Questions keep piling up for FAMU and Ammons
orlandosentinel.com
July 10, 2012
Staff Writer
Twice this summer, Florida A&M President James Ammons has been scheduled to meet with the Sentinel's editorial board to talk about the scandals that are tarnishing the school's reputation.
And twice he has backed out.
Since Ammons won't personally answer questions about FAMU's deadly hazing culture, spiraling academic performance, accreditation woes, and fraudulent fiscal management, we'll try asking a few of them in print:
-Former students call hazing the worst-kept campus secret as far back as 1997 — when Ammons served as provost. How bad is it? Two music professors resigned after revelations that they attended a party where band members were hazed. Yet school administrators — and even the assistant band director who was aboard a bus on which musicians reported being thumped during Florida Classic weekend — insist they hadn't noticed the band's violent hazing culture. Question: How could administrators be so blind to what seems so obvious?
-In a meeting with school officials three days before the Florida Classic football game, Henry Kirby, the school's dean of students, and former FAMU police Chief Calvin Ross, recommended reining in the band's hazing culture with a long-term suspension. There was precedent: FAMU suspended Kappa Alpha Psi fraternity in 2006 for caning a pledge. Kirby insisted that "if we suspend the band like we did the Kappas that it would effectively stop all this hazing." Champion, at the very least, wouldn't have been beaten to death on a tour bus that Nov. 19 night. Yet Ammons says he wasn't briefed on the Nov. 16 meeting — which included his second in command — until January. Question: How could Ammons be unaware of such a grave meeting with such consequential recommendations from influential staffers?
-Three people charged in Champion's hazing death were among 100 ineligible band members on the Marching 100's fall roster and among the 60 ineligible musicians who received $78 per diems to perform at the Florida Classic. Question: How is it possible for ineligible musicians to make the band, travel with it and receive public dollars for the privilege?

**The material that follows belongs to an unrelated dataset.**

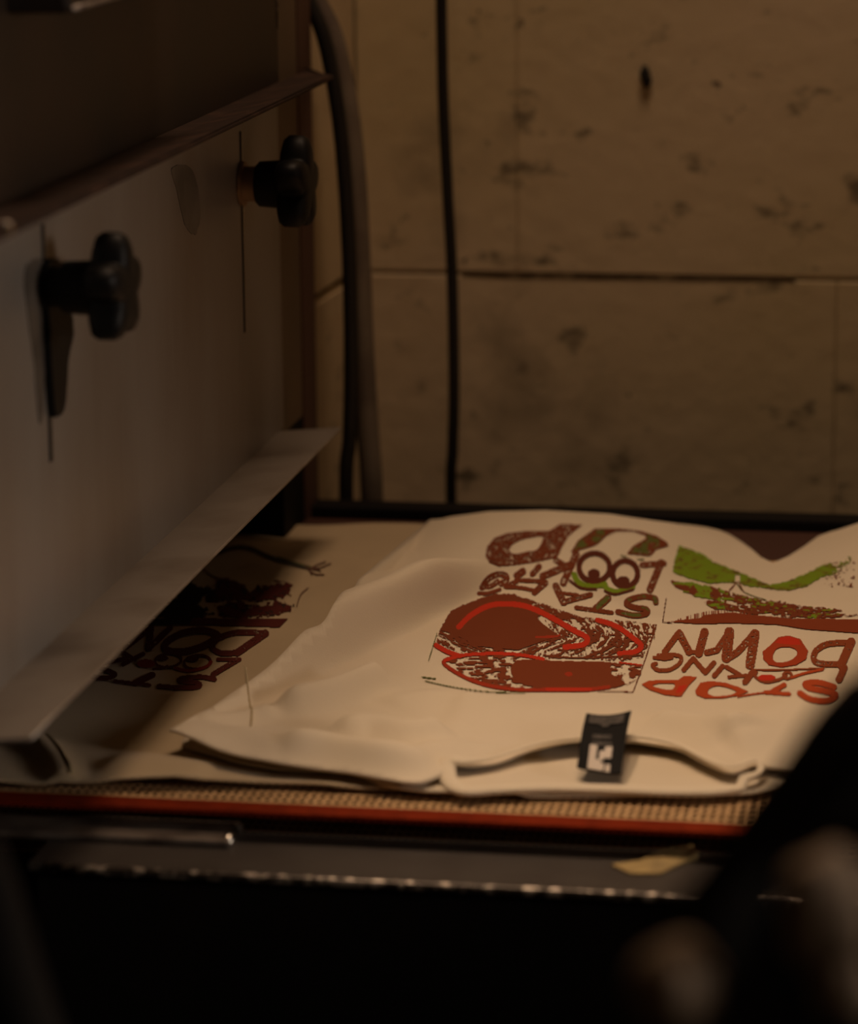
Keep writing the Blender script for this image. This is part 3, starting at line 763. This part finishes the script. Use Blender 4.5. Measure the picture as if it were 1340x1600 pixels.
# --- landscape panel
L_ = Print((1020, 830), 4.1875, 1600, 700)
L_.poly([(170, 95), (330, 150), (400, 205), (560, 265), (660, 310), (760, 345), (830, 340), (1000, 280), (1100, 225), (1200, 205), (1300, 150), (1300, 185), (1200, 275), (1100, 300), (1000, 360), (900, 385), (760, 375), (600, 350), (550, 335), (350, 340), (250, 315), (125, 265), (145, 180)], col=GN, rough=10)
nz = fb(L_.cx/45, L_.cy/16, 12); L_.c[L_.on & (nz > .60)] = (.17, .17, .012); L_.c[L_.on & (nz > .72)] = (.12, .08, .015)
hol = (L_.cx > 1170) & (fb(L_.cx/14, L_.cy/10, 3) < .5+(L_.cx-1170)/900); L_.on &= ~hol
sp = (L_.cx > 1120) & (L_.cx < 1320) & (L_.cy > 190) & (L_.cy < 365) & (fb(L_.cx/16, L_.cy/9, 21) > .66); L_.put(sp & ~L_.on, BR)
G_ = Print((1020, 830), 4.1875, 1600, 700)
G_.poly([(110, 325), (260, 332), (400, 368), (500, 398), (620, 428), (720, 452), (860, 466), (950, 486), (1100, 498), (1275, 518), (1150, 532), (1335, 545), (1200, 560), (950, 572), (850, 552), (750, 532), (640, 547), (560, 522), (400, 508), (335, 465), (440, 448), (300, 432), (200, 392), (140, 360)], col=BR, rough=14)
nz = fb(G_.cx/30, G_.cy/12, 31); G_.on &= ~((nz < .34) & (G_.cx > 380)); gm = (fb(G_.cx/50, G_.cy/20, 14) > .52) & ((G_.cx < 470) | (nz > .62)); G_.c[G_.on & gm & (G_.cy > 330)] = GN
G_.on &= ~((abs(G_.cx-515) < 34) & (abs(G_.cy-468-(G_.cx-515)*.25) < 12))
L_.on &= ~((abs(L_.cx-552) < 16) & (L_.cy > 285))
L_.put(G_.on, 0); L_.c[G_.on] = G_.c[G_.on]
gr = [(105, 592), (180, 580), (300, 570), (340, 548), (430, 537), (520, 530), (620, 545), (750, 555), (900, 570), (1340, 576), (1590, 590), (1590, 690), (1340, 665), (1000, 640), (800, 608), (500, 600), (300, 605)]
L_.poly(gr, col=(.22, .040, .010)); sp = (L_.cx > 130) & (L_.cx < 640) & L_.inside([(130, 585), (270, 540), (370, 520), (520, 512), (640, 530), (640, 560), (430, 560), (200, 592)]) & (vnoise(L_.cx/6, L_.cy*0, 3) > .55); L_.put(sp, (.22, .040, .010))
L_.stroke([(85, 440), (62, 594), (120, 597)], 5, DK, smooth=False); L_.stroke([(550, 340), (600, 400), (740, 450)], 5, OL); L_.stroke([(500, 385), (550, 330)], 8, BR); L_.stroke([(590, 395), (560, 330)], 6, BR)
L_.build('printed_landscape', H2, front, 'green hill and brown forest print')

# --- lips panel
P_ = Print((650, 910), 3.5263, 1340, 670, sub=3.6)
up = [(130, 260), (190, 155), (300, 105), (430, 60), (540, 65), (640, 100), (760, 140), (900, 190), (1050, 205), (1325, 230), (1308, 310), (1262, 370), (1250, 410), (1130, 430), (900, 415), (700, 415), (560, 400), (280, 398), (110, 345), (115, 300)]
P_.poly(up, col=BR, rough=6)
core = P_.inside([(130, 262), (190, 155), (300, 105), (430, 60), (540, 65), (620, 100), (640, 170), (700, 230), (785, 290), (700, 322), (560, 372), (330, 350), (230, 290)])
YS = 2.6; P_.cy *= YS; dcore = P_.dist([(x, y*YS) for x, y in ((130, 262), (190, 155), (430, 60), (620, 120), (720, 230), (785, 290), (700, 322), (560, 372), (330, 350))], True); P_.cy /= YS
st = .7*fb(dcore/15+2.2*fb(P_.cx/60, P_.cy/30, 2), (P_.cx+P_.cy)/55, 6)+.3*vnoise(P_.cx/9, P_.cy/7, 8)
lite = ~core & (st > .50+.10*(P_.cy < 150+P_.cx*.05)); P_.on &= ~(lite & P_.inside(up))
lw = [(140, 440), (260, 400), (560, 400), (750, 430), (1000, 435), (1240, 450), (1240, 520), (1150, 570), (950, 600), (620, 600), (420, 575), (270, 525)]
Q_ = Print((650, 910), 3.5263, 1340, 670, sub=3.6); Q_.poly(lw, col=(.19, .038, .010), rough=6)
solid = Q_.inside(spline([(520, 480), (560, 430), (700, 425), (900, 425), (1060, 440), (1070, 500), (1150, 560), (980, 590), (700, 585), (560, 540)], 4, True))
lt = ~solid & (fb(Q_.cx/34, Q_.cy/11, 17) > .50); Q_.on &= ~lt
P_.on = np.where(Q_.inside(lw), Q_.on, P_.on); P_.c[Q_.on] = Q_.c[Q_.on]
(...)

-FAMU's four-year graduation rate is a dismal 12 percent; its six-year rate is 39 percent — the state's lowest. That owes, in part, to Ammons' insistence on admitting applicants who are unprepared for college rigor. Students who flunk out or graduate with the state's highest debt loads. Question: Are his good intentions dooming students to failure?
-Final question: Given what seems like a weekly schedule of unflattering revelations, coupled with the Board of Trustees' vote of no-confidence in his creaky leadership, why hasn't Ammons resigned?